### REQUIRED TASK
The records below must be transcribed exactly. Do not include the pictures.
## Begin DATA FOR PROCESSING
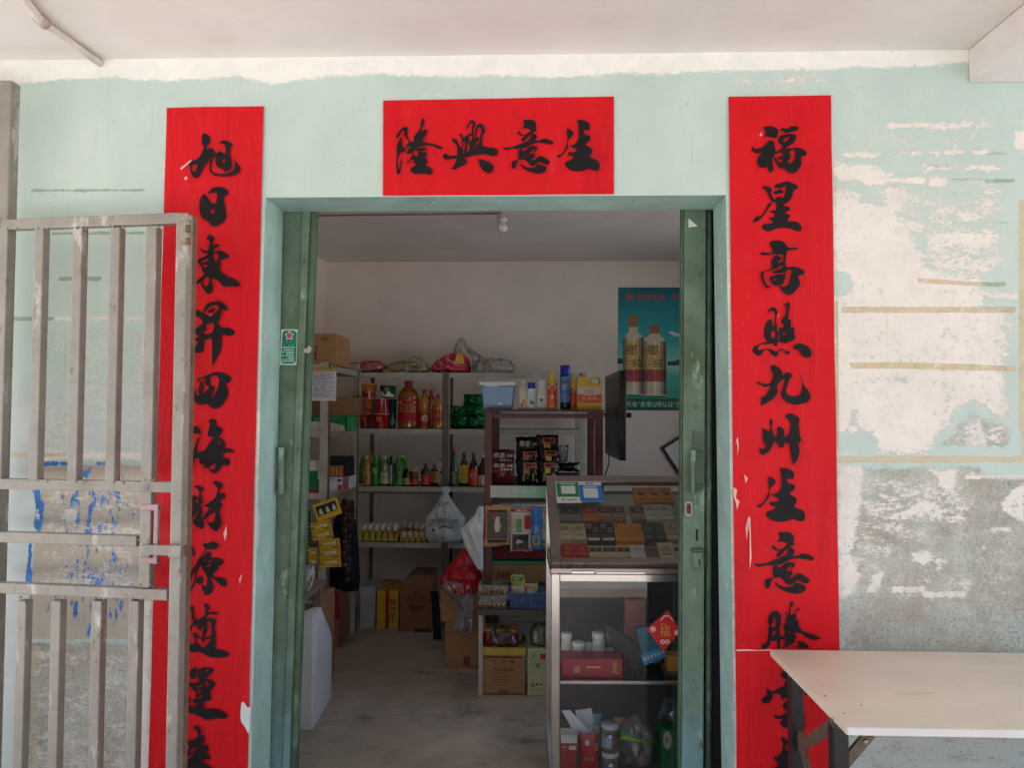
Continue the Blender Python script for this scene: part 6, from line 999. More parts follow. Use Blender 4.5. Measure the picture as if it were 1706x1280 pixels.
def strip_m():
    m = mat('strip_green', (120, 176, 136), .35, 0, .1); t = m.node_tree; N = t.nodes; L = t.links; b = N['Principled BSDF']
    tc = N.new('ShaderNodeTexCoord'); sp = N.new('ShaderNodeSeparateXYZ'); L.new(tc.outputs['Generated'], sp.inputs[0]); r_ = N.new('ShaderNodeValToRGB'); e = r_.color_ramp.elements; e[0].color = (*lin((206, 196, 186)), 1); e[1].color = (*lin((30, 130, 62)), 1); e[1].position = .88; q = e.new(.5); q.color = (*lin((150, 196, 166)), 1); L.new(sp.outputs['X'], r_.inputs[0]); L.new(r_.outputs[0], b.inputs['Base Color']); return m
r = thing('shelf_strip', 'pale green printed strip along the front of the snack shelf', 'shelf strip', (P(870, 830, YS0).x, YS0 - .004, P(870, 830, YS0).z)); mb = MB(); x0, x1, z0, z1 = R4(817, 810, 960, 830, YS0 - .004); mb.box(x0, x1, YS0 - .0045, YS0 - .001, z0, z1, strip_m()); mb.build('strip', r)
mb = MB(); mb.text('天生自厄', P(866, 820, YS0).x, P(866, 821, YS0).z, .044, YS0 - .0052, mat('strip_letters', (206, 222, 206), .4), w=.19); mb.build('lettering', r)
# on top
Ytp = YS0 + .09
r = thing('storage_tub', 'pale blue plastic tub with a white clip lid on the wooden stand', 'tub', (P(830, 686, Ytp).x, Ytp + .1, zt_)); TUB = mat('tub_blue', (128, 164, 200), .3, 0, .05, 8, .02)
x0, x1, z0, z1 = R4(802, 643, 857, 686, Ytp); z0 = zt_ + .001; mb = MB(); mb.hexa([(x0 + .012, Ytp + .01, z0), (x1 - .016, Ytp + .01, z0), (x1 - .016, Ytp + .2, z0), (x0 + .012, Ytp + .2, z0)], [(x0, Ytp, z1), (x1, Ytp, z1), (x1, Ytp + .22, z1), (x0, Ytp + .22, z1)], TUB); mb.build('tub', r, .006)
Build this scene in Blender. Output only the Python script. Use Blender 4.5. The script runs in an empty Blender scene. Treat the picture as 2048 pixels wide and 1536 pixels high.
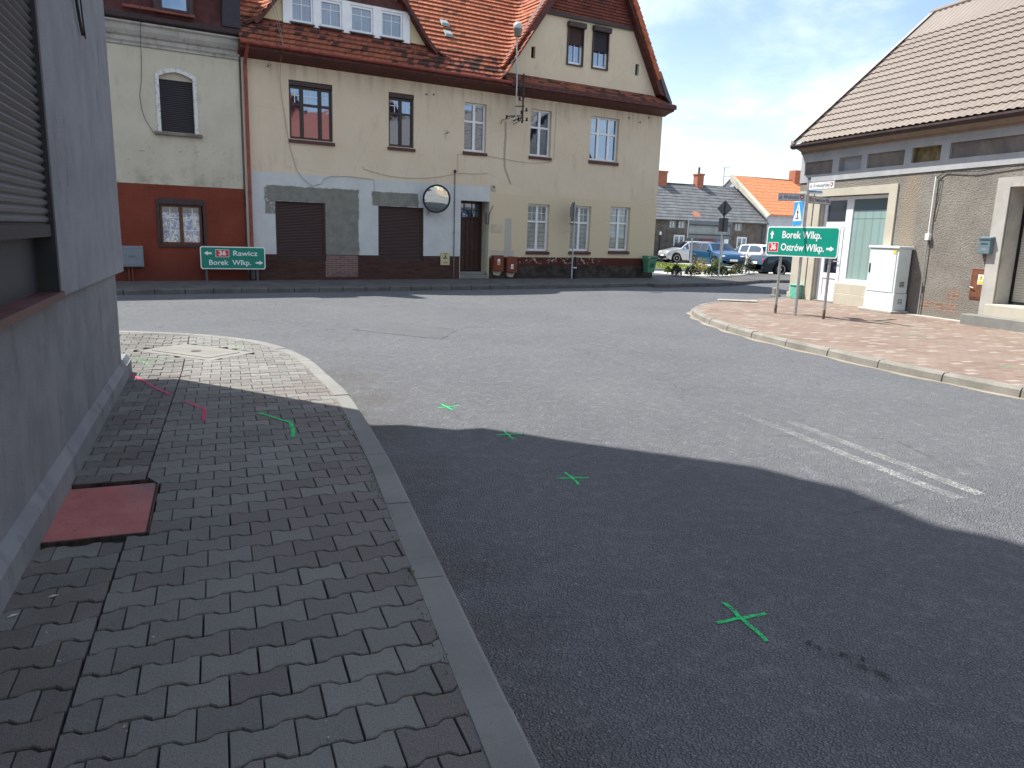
import bpy, math, random
from mathutils import Matrix, Vector
from mathutils.geometry import tessellate_polygon
R = math.radians
random.seed(7)
sc = bpy.context.scene
col = sc.collection
# ------------------------------------------------------------------ camera
cam = bpy.data.cameras.new("camera"); camo = bpy.data.objects.new("camera", cam); col.objects.link(camo)
cam.sensor_width = 36; cam.lens = 1500/2048*36; cam.clip_end = 3000; cam.clip_start = .05
dn = Vector((-228, -7460, -1500)).normalized(); Zc = -dn
fw = Vector((0, 0, -1)); Yc = (fw - fw.dot(Zc)*Zc).normalized(); Xc = Yc.cross(Zc)
camo.matrix_world = Matrix(((*Xc, 0), (*Yc, 0), (*Zc, 1.70), (0, 0, 0, 1)))
sc.camera = camo
# ------------------------------------------------------------------ light
SX, SY = .567, -.27                       # shadow run per metre of height
SUN = Vector((-SX, -SY, 1)).normalized()
sl = bpy.data.lights.new("sun", 'SUN'); sl.energy = 4.4; sl.angle = R(.5); sl.color = (1, .96, .90)
so = bpy.data.objects.new("sun", sl); col.objects.link(so); so.location = (0, 0, 30)
so.rotation_euler = SUN.to_track_quat('Z', 'Y').to_euler()
w = bpy.data.worlds.new("World"); sc.world = w; w.use_nodes = True
sc.view_settings.view_transform = 'Standard'; sc.view_settings.look = 'None'
sc.view_settings.exposure = 1.07; sc.view_settings.gamma = 1
sc.cycles.max_bounces = 6

# ------------------------------------------------------------------ node helper
class S:
    def __init__(s, nt, o): s.nt, s.o = nt, o
    def _m(s, op, b=None, c=None, cl=False):
        n = s.nt.nodes.new('ShaderNodeMath'); n.operation = op; n.use_clamp = cl
        for i, v in enumerate((s, b, c)):
            if v is None: continue
            if isinstance(v, S): s.nt.links.new(v.o, n.inputs[i])
            else: n.inputs[i].default_value = v
        return S(s.nt, n.outputs[0])
    def __add__(s, b): return s._m('ADD', b)
    def __radd__(s, b): return s._m('ADD', b)
    def __sub__(s, b): return s._m('SUBTRACT', b)
    def __rsub__(s, b): return (s*-1)+b
    def __mul__(s, b): return s._m('MULTIPLY', b)
    def __rmul__(s, b): return s._m('MULTIPLY', b)
    def __truediv__(s, b): return s._m('DIVIDE', b)
    def gt(s, b): return s._m('GREATER_THAN', b)
    def lt(s, b): return s._m('LESS_THAN', b)
    def mx(s, b): return s._m('MAXIMUM', b)
    def mn(s, b): return s._m('MINIMUM', b)
    def fl(s): return s._m('FLOOR')
    def fr(s): return s._m('FRACT')
    def ab(s): return s._m('ABSOLUTE')
    def sm(s, a, b):        # smooth ramp a..b -> 0..1
        n = s.nt.nodes.new('ShaderNodeMapRange'); n.interpolation_type = 'SMOOTHSTEP'
        s.nt.links.new(s.o, n.inputs[0]); n.inputs[1].default_value = a; n.inputs[2].default_value = b
        return S(s.nt, n.outputs[0])
    def lin(s, a, b, c, d):
        n = s.nt.nodes.new('ShaderNodeMapRange')
        s.nt.links.new(s.o, n.inputs[0])
        for i, v in enumerate((a, b, c, d)): n.inputs[i+1].default_value = v
        return S(s.nt, n.outputs[0])

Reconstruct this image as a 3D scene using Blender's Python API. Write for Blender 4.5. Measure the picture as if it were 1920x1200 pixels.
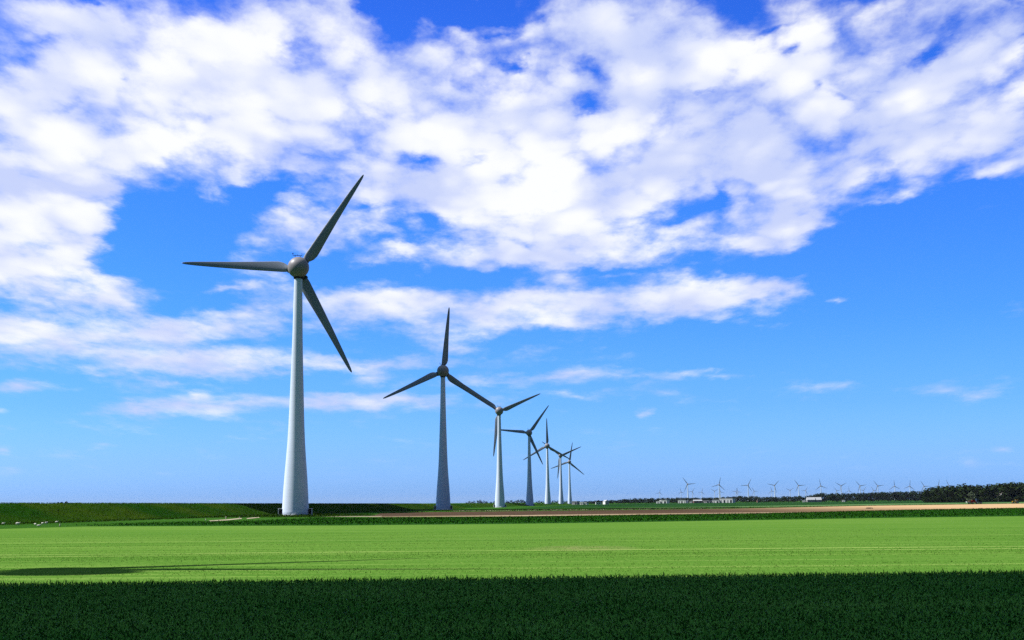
## End DATA FOR PROCESSING
### OUTPUT
Continue the Blender Python script for this scene: part 6, from line 999. More parts follow. Use Blender 4.5. Measure the picture as if it were 1706x1280 pixels.
def strip_m():
    m = mat('strip_green', (120, 176, 136), .35, 0, .1); t = m.node_tree; N = t.nodes; L = t.links; b = N['Principled BSDF']
    tc = N.new('ShaderNodeTexCoord'); sp = N.new('ShaderNodeSeparateXYZ'); L.new(tc.outputs['Generated'], sp.inputs[0]); r_ = N.new('ShaderNodeValToRGB'); e = r_.color_ramp.elements; e[0].color = (*lin((206, 196, 186)), 1); e[1].color = (*lin((30, 130, 62)), 1); e[1].position = .88; q = e.new(.5); q.color = (*lin((150, 196, 166)), 1); L.new(sp.outputs['X'], r_.inputs[0]); L.new(r_.outputs[0], b.inputs['Base Color']); return m
r = thing('shelf_strip', 'pale green printed strip along the front of the snack shelf', 'shelf strip', (P(870, 830, YS0).x, YS0 - .004, P(870, 830, YS0).z)); mb = MB(); x0, x1, z0, z1 = R4(817, 810, 960, 830, YS0 - .004); mb.box(x0, x1, YS0 - .0045, YS0 - .001, z0, z1, strip_m()); mb.build('strip', r)
mb = MB(); mb.text('天生自厄', P(866, 820, YS0).x, P(866, 821, YS0).z, .044, YS0 - .0052, mat('strip_letters', (206, 222, 206), .4), w=.19); mb.build('lettering', r)
# on top
Ytp = YS0 + .09
r = thing('storage_tub', 'pale blue plastic tub with a white clip lid on the wooden stand', 'tub', (P(830, 686, Ytp).x, Ytp + .1, zt_)); TUB = mat('tub_blue', (128, 164, 200), .3, 0, .05, 8, .02)
x0, x1, z0, z1 = R4(802, 643, 857, 686, Ytp); z0 = zt_ + .001; mb = MB(); mb.hexa([(x0 + .012, Ytp + .01, z0), (x1 - .016, Ytp + .01, z0), (x1 - .016, Ytp + .2, z0), (x0 + .012, Ytp + .2, z0)], [(x0, Ytp, z1), (x1, Ytp, z1), (x1, Ytp + .22, z1), (x0, Ytp + .22, z1)], TUB); mb.build('tub', r, .006)
Build this scene in Blender. Output only the Python script. Use Blender 4.5. The script runs in an empty Blender scene. Treat the picture as 2048 pixels wide and 1536 pixels high.
import bpy, math, random
from mathutils import Matrix, Vector
from mathutils.geometry import tessellate_polygon
R = math.radians
random.seed(7)
sc = bpy.context.scene
col = sc.collection
# ------------------------------------------------------------------ camera
cam = bpy.data.cameras.new("camera"); camo = bpy.data.objects.new("camera", cam); col.objects.link(camo)
cam.sensor_width = 36; cam.lens = 1500/2048*36; cam.clip_end = 3000; cam.clip_start = .05
dn = Vector((-228, -7460, -1500)).normalized(); Zc = -dn
fw = Vector((0, 0, -1)); Yc = (fw - fw.dot(Zc)*Zc).normalized(); Xc = Yc.cross(Zc)
camo.matrix_world = Matrix(((*Xc, 0), (*Yc, 0), (*Zc, 1.70), (0, 0, 0, 1)))
sc.camera = camo
# ------------------------------------------------------------------ light
SX, SY = .567, -.27                       # shadow run per metre of height
SUN = Vector((-SX, -SY, 1)).normalized()
sl = bpy.data.lights.new("sun", 'SUN'); sl.energy = 4.4; sl.angle = R(.5); sl.color = (1, .96, .90)
so = bpy.data.objects.new("sun", sl); col.objects.link(so); so.location = (0, 0, 30)
so.rotation_euler = SUN.to_track_quat('Z', 'Y').to_euler()
w = bpy.data.worlds.new("World"); sc.world = w; w.use_nodes = True
sc.view_settings.view_transform = 'Standard'; sc.view_settings.look = 'None'
sc.view_settings.exposure = 1.07; sc.view_settings.gamma = 1
sc.cycles.max_bounces = 6

# ------------------------------------------------------------------ node helper
class S:
    def __init__(s, nt, o): s.nt, s.o = nt, o
    def _m(s, op, b=None, c=None, cl=False):
        n = s.nt.nodes.new('ShaderNodeMath'); n.operation = op; n.use_clamp = cl
        for i, v in enumerate((s, b, c)):
            if v is None: continue
            if isinstance(v, S): s.nt.links.new(v.o, n.inputs[i])
            else: n.inputs[i].default_value = v
        return S(s.nt, n.outputs[0])
    def __add__(s, b): return s._m('ADD', b)
    def __radd__(s, b): return s._m('ADD', b)
    def __sub__(s, b): return s._m('SUBTRACT', b)
    def __rsub__(s, b): return (s*-1)+b
    def __mul__(s, b): return s._m('MULTIPLY', b)
    def __rmul__(s, b): return s._m('MULTIPLY', b)
    def __truediv__(s, b): return s._m('DIVIDE', b)
    def gt(s, b): return s._m('GREATER_THAN', b)
    def lt(s, b): return s._m('LESS_THAN', b)
    def mx(s, b): return s._m('MAXIMUM', b)
    def mn(s, b): return s._m('MINIMUM', b)
    def fl(s): return s._m('FLOOR')
    def fr(s): return s._m('FRACT')
    def ab(s): return s._m('ABSOLUTE')
    def sm(s, a, b):        # smooth ramp a..b -> 0..1
        n = s.nt.nodes.new('ShaderNodeMapRange'); n.interpolation_type = 'SMOOTHSTEP'
        s.nt.links.new(s.o, n.inputs[0]); n.inputs[1].default_value = a; n.inputs[2].default_value = b
        return S(s.nt, n.outputs[0])
    def lin(s, a, b, c, d):
        n = s.nt.nodes.new('ShaderNodeMapRange')
        s.nt.links.new(s.o, n.inputs[0])
        for i, v in enumerate((a, b, c, d)): n.inputs[i+1].default_value = v
        return S(s.nt, n.outputs[0])

Reconstruct this image as a 3D scene using Blender's Python API. Write for Blender 4.5. Measure the picture as if it were 1920x1200 pixels.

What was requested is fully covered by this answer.